WHAT TO DO → Search the data for the word "scene" and copy every line that contains it.

DATASET EXTRACT →
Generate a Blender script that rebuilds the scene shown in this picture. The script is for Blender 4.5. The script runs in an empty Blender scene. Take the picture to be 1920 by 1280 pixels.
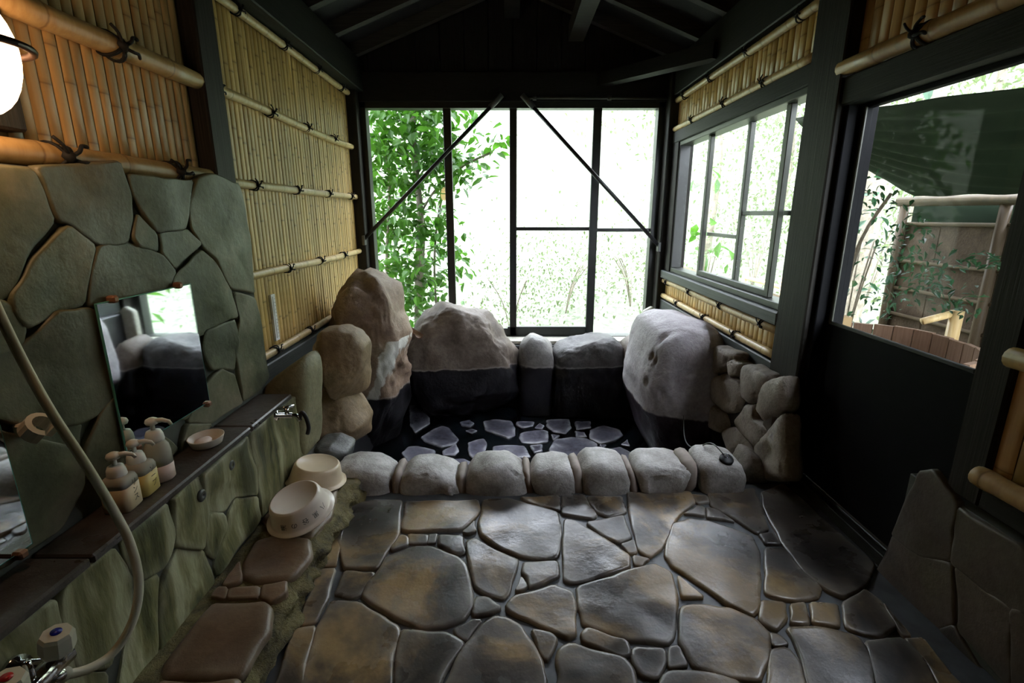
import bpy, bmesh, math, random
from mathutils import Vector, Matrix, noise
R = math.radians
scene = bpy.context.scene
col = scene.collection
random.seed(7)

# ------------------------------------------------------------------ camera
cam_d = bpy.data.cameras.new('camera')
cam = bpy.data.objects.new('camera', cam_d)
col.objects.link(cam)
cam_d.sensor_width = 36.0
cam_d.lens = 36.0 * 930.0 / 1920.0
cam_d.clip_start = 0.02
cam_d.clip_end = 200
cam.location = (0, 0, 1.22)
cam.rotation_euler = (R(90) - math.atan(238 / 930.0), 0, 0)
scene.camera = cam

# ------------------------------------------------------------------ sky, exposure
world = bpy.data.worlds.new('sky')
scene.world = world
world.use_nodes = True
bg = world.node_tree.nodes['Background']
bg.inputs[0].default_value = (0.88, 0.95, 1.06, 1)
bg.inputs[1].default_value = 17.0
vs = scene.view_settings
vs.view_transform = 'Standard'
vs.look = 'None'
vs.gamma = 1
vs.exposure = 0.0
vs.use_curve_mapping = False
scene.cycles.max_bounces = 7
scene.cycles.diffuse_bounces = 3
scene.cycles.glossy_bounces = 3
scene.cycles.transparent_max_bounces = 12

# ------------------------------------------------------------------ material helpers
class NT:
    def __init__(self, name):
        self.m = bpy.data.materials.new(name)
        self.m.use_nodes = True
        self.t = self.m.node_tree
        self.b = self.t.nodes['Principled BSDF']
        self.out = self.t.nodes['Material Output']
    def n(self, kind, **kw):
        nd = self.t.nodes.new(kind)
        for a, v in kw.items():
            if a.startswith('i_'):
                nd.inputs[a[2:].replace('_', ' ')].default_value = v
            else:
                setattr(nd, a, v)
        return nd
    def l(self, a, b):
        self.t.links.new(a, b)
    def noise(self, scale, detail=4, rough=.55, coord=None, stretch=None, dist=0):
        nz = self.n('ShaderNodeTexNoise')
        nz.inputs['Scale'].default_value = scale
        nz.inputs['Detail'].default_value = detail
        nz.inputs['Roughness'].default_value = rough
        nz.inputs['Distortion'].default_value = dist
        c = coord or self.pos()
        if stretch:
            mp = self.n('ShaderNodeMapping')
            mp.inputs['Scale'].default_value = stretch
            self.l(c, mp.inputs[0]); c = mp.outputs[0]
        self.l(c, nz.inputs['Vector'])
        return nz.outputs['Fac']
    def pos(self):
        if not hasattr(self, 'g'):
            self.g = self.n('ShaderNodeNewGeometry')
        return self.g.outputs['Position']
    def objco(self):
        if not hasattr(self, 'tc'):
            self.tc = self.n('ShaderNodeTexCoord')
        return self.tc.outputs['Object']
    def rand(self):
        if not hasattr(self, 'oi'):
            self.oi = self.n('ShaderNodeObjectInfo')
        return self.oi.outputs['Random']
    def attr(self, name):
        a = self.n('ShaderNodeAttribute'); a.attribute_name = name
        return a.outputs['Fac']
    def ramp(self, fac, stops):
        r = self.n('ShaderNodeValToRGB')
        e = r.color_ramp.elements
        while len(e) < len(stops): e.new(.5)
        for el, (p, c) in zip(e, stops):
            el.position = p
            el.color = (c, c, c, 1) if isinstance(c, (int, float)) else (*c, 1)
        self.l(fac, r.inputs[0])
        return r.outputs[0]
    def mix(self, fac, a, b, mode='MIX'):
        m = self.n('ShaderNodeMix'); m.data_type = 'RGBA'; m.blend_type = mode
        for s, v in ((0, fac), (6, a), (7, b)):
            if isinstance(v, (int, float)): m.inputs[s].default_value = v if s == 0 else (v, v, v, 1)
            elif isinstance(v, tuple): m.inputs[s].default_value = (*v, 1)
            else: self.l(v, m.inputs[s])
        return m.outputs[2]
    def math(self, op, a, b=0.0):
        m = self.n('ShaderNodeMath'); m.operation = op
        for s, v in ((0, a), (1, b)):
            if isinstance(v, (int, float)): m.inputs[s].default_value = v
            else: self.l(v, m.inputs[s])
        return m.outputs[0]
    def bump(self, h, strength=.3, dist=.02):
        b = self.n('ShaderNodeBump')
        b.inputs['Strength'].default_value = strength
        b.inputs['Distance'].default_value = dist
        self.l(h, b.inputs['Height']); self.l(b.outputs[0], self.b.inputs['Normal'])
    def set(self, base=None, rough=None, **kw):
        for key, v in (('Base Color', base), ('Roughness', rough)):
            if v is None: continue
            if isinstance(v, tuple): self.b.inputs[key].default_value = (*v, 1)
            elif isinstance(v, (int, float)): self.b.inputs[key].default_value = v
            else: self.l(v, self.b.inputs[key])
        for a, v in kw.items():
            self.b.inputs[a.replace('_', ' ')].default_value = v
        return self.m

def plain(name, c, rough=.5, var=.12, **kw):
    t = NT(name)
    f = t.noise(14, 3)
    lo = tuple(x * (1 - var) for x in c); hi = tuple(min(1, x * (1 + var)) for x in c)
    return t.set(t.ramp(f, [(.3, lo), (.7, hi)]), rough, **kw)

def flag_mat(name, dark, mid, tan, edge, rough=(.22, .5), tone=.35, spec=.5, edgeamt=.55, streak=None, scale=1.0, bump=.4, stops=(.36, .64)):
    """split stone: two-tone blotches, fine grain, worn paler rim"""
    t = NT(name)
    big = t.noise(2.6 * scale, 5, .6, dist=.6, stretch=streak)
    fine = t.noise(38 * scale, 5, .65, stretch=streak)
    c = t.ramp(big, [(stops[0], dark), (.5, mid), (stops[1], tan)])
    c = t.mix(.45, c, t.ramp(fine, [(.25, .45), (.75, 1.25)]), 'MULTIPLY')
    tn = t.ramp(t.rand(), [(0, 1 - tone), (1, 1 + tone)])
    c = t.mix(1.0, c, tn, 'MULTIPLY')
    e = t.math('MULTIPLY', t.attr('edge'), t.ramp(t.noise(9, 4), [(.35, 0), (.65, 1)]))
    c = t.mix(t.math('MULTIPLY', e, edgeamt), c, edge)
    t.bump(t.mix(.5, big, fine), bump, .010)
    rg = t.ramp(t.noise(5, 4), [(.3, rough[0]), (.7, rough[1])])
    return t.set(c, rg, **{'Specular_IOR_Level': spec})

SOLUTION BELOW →
Generate a Blender script that rebuilds the scene shown in this picture. The script is for Blender 4.5. The script runs in an empty Blender scene. Take the picture to be 1920 by 1280 pixels.
scene = bpy.context.scene
col = scene.collection
scene.camera = cam
scene.world = world
vs = scene.view_settings
scene.cycles.max_bounces = 7
scene.cycles.diffuse_bounces = 3
scene.cycles.glossy_bounces = 3
scene.cycles.transparent_max_bounces = 12